Consider the data generated based on the code below. Find a range of spans (the smoothing parameter) that produces reasonable (i.e. the fit is not too jagged nor too smooth) loess fits to this data.

set.seed(1234)
x <- runif(100,0,10)
y <- sin(x)+rnorm(100,0,.3)
lw1<-loess(y~x,span=.65,degree=2)
plot(x,y)
par(new=T)
j = order(x)
points(x[j],lw1$fitted[j],col="red",lwd=3,type="l") 

A span in the range of .2 to .65 provides a reasonable fit for these data.

4.

(GRAD ONLY) Repeat the previous problem with values of σ equal to 0.1, 0.5, 1, and 1.5. Discuss the relationship between the random variablity in the data and the range of reasonable spans.

σ equal to 0.1,

#sigma is the amount of noise added.
set.seed(1234)
sigma<-.1
x <- runif(100,0,10)
y <- sin(x)+rnorm(100,0,sigma)
lw2<-loess(y~x,span=.45,degree=2)
plot(x,y)
par(new=T)
j = order(x)
points(x[j],lw2$fitted[j],col="red",lwd=3,type="l") 
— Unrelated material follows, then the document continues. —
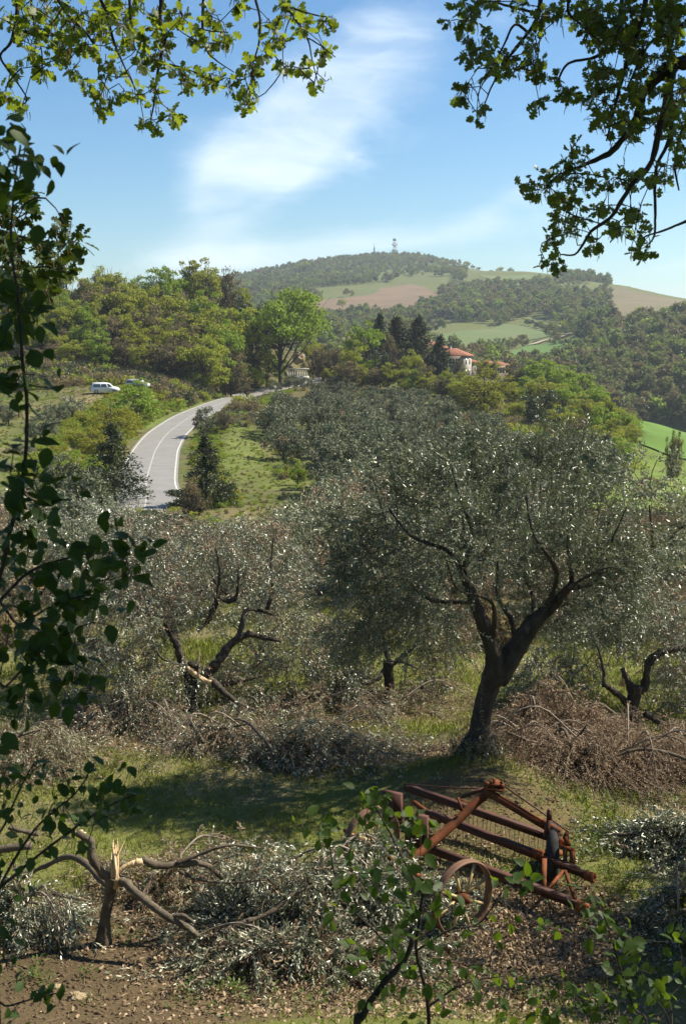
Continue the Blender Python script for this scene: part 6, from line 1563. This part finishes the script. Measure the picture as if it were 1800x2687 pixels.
def oak_bough(label, trunk, limbs, branches, clusters, y0, seed, shade_canopy, oak_ms=oak_ms, oak_leaf=oak_leaf, dens_=200):
    r = np.random.default_rng(seed)
    root = empty('oak_tree', (0, 0, 0), label, 'oak tree')
    tb = MB(); tp = [np.array(q, float) for q in trunk]; tp[0][2] = hz(tp[0][0], tp[0][1]) - .2
    tb.tube(spline(tp, 14), np.linspace(.24, .12, 14) + r.normal(0, .006, 14), 12)
    tb.build('trunk', bark_dark, root, True)
    bb_ = MB(); nodes = []
    for q in limbs: nodes += limb(bb_, [np.array(w, float) for w in q], .085, .035, 8, 0, lump=.05, r=r)
    for (pts, r0, r1) in branches: nodes += limb(bb_, [at(u, v, y0 + dy) for (u, v, dy) in pts], r0, r1, 6, 0, len(pts) * 5, .06, r)
    C_ = []
    for (u, v, ru, rv) in clusters:
        n = max(3, int(ru * rv / dens_))
        for i in range(n):
            a = r.uniform(0, 6.283); q = math.sqrt(r.uniform(0, 1))
            C_.append(at(u + ru * q * math.cos(a), v + rv * q * math.sin(a), y0 + r.normal(0, .35)))
    C_ = np.array(C_); vis = len(C_)
    d = grow(bb_, nodes, C_, .0028, .006, 0, .13, r, 4, .12)
    can = []
    for (c_, rr, n) in shade_canopy: can.append(ellipsoid_pts(n, c_, *rr, r, .1))  # unseen foliage over and behind the camera, added to shade the near leaves
    can = np.concatenate(can)
    bb_.build('branch', bark_dark, root)
    k = 7
    def ros(P, d, spread=1.0):
        D = norm(np.repeat(d, k, 0) * .55 + rand_dirs(len(P) * k, r) * .95 * spread + np.array((0, 0, -.22)))
        return np.repeat(P, k, 0) + r.normal(0, .012, (len(P) * k, 3)) + D * .012, D
    P, D = ros(C_, d)
    N_ = norm(rand_dirs(len(P), r) * .8 + np.array((0, 0, .8)))
    S_ = r.uniform(.5, 1.0, len(P))
    put_leaves(root, 'leaf', oak_ms, P, D, N_, S_, 300, (OAK, .078, .06, oak_leaf), np.argsort(-S_ / P[:, 1]))
    # hanging catkins
    cs = np.repeat(C_[r.uniform(size=vis) < .65], 5, 0); cs = cs + r.normal(0, .02, cs.shape)
    ce = cs + np.column_stack([r.normal(0, .012, len(cs)), r.normal(0, .012, len(cs)), -r.uniform(.025, .065, len(cs))])
    cb = MB(); strips(cb, np.stack([cs, (cs + ce) / 2 + r.normal(0, .003, cs.shape), ce], 1), .0035, 0)
    tag(cb.build('catkins', catkin_m, root), kind='stuff')
    ub = MB(); D = rand_dirs(len(can) * 5, r); Pc = np.repeat(can, 5, 0) + D * .05
    ub.leaves(Pc, D, rand_dirs(len(Pc), r), .14, .11, OAK); tag(ub.build('shade_canopy', oak_leaf, root), kind='stuff')
    return root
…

A span from .15 to .45 is appropriate

σ equal to 0.5

set.seed(1234)
sigma<-.5
x <- runif(100,0,10)
y <- sin(x)+rnorm(100,0,sigma)
lw2<-loess(y~x,span=.65,degree=2)
plot(x,y)
par(new=T)
j = order(x)
points(x[j],lw2$fitted[j],col="red",lwd=3,type="l") 

A span from .2 to .55 is appropriate

σ equal to 1

set.seed(1234)
sigma<-1
x <- runif(100,0,10)
y <- sin(x)+rnorm(100,0,sigma)
lw2<-loess(y~x,span=.7,degree=2)
plot(x,y)
par(new=T)
j = order(x)
points(x[j],lw2$fitted[j],col="red",lwd=3,type="l") 

A span from .4 to .7 is appropriate

σ equal to 1.5

set.seed(1234)
sigma<-1.5
x <- runif(100,0,10)
y <- sin(x)+rnorm(100,0,sigma)
lw2<-loess(y~x,span=.9,degree=2)
plot(x,y)
par(new=T)
j = order(x)
points(x[j],lw2$fitted[j],col="red",lwd=3,type="l") 

A span from .5 to .9 is appropriate.

It seems like the more noise introduced, the higher the span we need to smooth the curve.